Culture & behavior

Turn your company into an anthill and become more efficient

It can be difficult for managers to find the right balance between the time spent in meetings and the time spent solving tasks. But researchers at Wayne State University believe that ants' behavior provides an important lesson in how to do it best. By using computer simulations, based on the foraging behavior of ants, Kai Yang, professor of industrial and systems development at Wayne State University, has developed a method to assess what the optimal balance between "talk" and "work" is.

Culture & behavior

That's what the ants do

The secret of the ants is that they manage to make decisions without having to hold a meeting first. The ants, on the other hand, act as one individual, and can do amazing things without a boss. They basically function as one organism, so the need for communication is very small.

The secret of ants' efficiency is uncoordinated decision-making processes. Ants perceive and respond to the world through the colony's thousands (or millions) of eyes, rather than through the eyes of the individual. This collective intelligence is much more effective than any individual. You could say that ants act like a big brain: each individual is like a neuron in the human brain and intelligence is embedded in the interactions between the countless parts.

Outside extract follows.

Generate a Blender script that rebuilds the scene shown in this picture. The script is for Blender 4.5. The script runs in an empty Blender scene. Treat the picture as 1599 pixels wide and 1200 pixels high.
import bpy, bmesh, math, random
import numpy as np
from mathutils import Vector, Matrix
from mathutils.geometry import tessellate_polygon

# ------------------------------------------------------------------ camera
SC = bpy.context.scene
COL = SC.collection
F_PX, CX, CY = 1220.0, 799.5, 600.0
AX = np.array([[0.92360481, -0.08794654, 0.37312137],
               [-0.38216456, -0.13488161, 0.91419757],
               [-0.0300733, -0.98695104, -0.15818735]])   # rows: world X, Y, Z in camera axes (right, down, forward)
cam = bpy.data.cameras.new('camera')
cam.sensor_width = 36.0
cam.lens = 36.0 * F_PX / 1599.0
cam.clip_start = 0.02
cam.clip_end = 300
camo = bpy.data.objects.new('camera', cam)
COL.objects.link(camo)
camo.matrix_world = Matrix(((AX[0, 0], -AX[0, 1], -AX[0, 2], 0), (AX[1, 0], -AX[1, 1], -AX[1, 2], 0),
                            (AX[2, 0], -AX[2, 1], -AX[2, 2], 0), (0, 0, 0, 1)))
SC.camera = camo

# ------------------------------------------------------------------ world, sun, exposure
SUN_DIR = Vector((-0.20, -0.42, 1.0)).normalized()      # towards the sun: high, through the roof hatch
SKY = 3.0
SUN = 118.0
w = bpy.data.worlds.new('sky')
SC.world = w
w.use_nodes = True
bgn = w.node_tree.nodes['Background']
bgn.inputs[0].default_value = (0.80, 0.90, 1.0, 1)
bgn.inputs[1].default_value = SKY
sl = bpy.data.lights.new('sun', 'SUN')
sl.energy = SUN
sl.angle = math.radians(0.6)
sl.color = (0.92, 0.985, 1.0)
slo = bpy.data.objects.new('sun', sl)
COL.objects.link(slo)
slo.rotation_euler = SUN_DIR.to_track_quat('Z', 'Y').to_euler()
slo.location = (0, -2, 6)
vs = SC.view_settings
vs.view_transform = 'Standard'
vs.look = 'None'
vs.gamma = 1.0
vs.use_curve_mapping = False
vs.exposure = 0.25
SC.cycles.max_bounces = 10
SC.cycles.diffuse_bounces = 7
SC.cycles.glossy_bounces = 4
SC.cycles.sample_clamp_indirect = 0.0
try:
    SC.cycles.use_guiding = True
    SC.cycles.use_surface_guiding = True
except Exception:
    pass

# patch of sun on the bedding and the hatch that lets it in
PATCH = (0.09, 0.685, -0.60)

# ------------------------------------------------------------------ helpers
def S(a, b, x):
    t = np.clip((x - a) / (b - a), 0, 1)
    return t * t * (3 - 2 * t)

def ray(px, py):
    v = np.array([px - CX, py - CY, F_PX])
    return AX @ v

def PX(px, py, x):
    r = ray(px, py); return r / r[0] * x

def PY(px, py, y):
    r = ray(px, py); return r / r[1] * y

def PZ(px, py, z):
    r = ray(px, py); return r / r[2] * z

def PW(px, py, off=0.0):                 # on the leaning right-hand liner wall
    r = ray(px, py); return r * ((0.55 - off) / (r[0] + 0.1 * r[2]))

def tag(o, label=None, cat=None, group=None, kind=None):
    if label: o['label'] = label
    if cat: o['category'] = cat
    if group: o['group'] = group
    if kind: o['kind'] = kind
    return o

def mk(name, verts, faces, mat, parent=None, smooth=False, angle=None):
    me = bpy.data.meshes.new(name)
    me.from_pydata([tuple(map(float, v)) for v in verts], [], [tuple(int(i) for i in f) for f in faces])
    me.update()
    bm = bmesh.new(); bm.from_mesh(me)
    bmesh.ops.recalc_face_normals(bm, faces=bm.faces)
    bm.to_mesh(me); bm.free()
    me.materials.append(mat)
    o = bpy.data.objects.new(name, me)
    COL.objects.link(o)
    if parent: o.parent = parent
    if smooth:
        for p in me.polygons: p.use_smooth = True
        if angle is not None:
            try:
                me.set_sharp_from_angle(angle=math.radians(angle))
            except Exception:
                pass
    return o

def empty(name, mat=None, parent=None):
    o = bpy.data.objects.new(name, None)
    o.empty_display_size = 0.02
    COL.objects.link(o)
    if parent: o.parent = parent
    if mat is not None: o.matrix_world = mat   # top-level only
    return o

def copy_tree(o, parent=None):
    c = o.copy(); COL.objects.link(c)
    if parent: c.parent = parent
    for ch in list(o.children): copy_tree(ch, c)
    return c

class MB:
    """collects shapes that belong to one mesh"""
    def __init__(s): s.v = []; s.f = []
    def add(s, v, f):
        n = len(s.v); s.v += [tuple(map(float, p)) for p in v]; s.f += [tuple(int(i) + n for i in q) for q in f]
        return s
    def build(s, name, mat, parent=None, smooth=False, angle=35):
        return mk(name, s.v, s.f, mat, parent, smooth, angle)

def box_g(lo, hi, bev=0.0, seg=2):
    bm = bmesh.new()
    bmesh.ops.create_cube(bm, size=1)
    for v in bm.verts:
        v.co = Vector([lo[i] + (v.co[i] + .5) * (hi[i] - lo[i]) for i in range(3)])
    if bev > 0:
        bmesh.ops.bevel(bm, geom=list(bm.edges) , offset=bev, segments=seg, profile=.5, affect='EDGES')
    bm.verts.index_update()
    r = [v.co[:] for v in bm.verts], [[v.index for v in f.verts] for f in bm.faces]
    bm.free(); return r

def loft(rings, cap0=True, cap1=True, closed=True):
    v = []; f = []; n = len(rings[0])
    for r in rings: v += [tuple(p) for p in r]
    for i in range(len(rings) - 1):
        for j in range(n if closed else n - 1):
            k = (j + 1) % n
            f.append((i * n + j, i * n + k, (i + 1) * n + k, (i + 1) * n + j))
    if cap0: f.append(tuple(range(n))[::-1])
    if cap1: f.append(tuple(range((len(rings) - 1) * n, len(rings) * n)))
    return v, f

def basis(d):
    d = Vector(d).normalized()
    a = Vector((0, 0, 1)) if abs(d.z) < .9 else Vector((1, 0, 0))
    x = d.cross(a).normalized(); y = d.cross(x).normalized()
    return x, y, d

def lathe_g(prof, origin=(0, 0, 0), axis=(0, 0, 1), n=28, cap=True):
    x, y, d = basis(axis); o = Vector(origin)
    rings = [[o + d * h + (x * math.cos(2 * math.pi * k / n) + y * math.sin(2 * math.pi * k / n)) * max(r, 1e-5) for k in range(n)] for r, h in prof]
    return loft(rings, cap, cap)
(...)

Scientists have studied the foraging behavior of ants and have discovered that changes in the pheromone trails the ants lay down convey the best route for the following insects to take. This discovery led to the development of the ant colony optimization models, which researchers use to optimize human behavior.

 


1. The ants follow a trail of pheromones between their food and the anthill.

2. An object blocks their path.

3. The ants find two ways around the object.

4. A new trail of pheromones is formed along the shortest path around the object.

Algorithms based on ants are already a thriving industry in computer science, artificial intelligence and robotics. The algorithms can also be transferred to groups of people trying to solve complex problems, as they face the same dilemma as the ants: How do you make efficient, accurate decisions in large groups?

The researchers from Wayne State University used these ant-inspired algorithms to find the optimal balance between planning a task and executing it. Yang used mathematical models of ant behavior – “non-discrete ant colony optimization” in researcher parlance – to set up a model for how a mobile phone can most efficiently be produced on time and with the highest quality.

When the team applied these algorithms to mobile phone development, the project's completion time was reduced by 17 % (from 158 to 130.5 days), while costs were increased by only 8 %. Yang shows that it is much more efficient for tasks that normally occur as separate and sequential (eg, communication and execution) to be solved as a sequential process instead. This of course entails extra work (fixes and extra communication), but the system as a whole works more efficiently.

The research trial published in International Journal of Production Research, is of course very simplistic, so in practice there is ample opportunity for a lot to go wrong. But the ants have had 100 million years to perfect their cooperation, while humans have lived in large groups for only a few centuries, so there is good reason to believe that we have much more to learn from the ants about efficiency.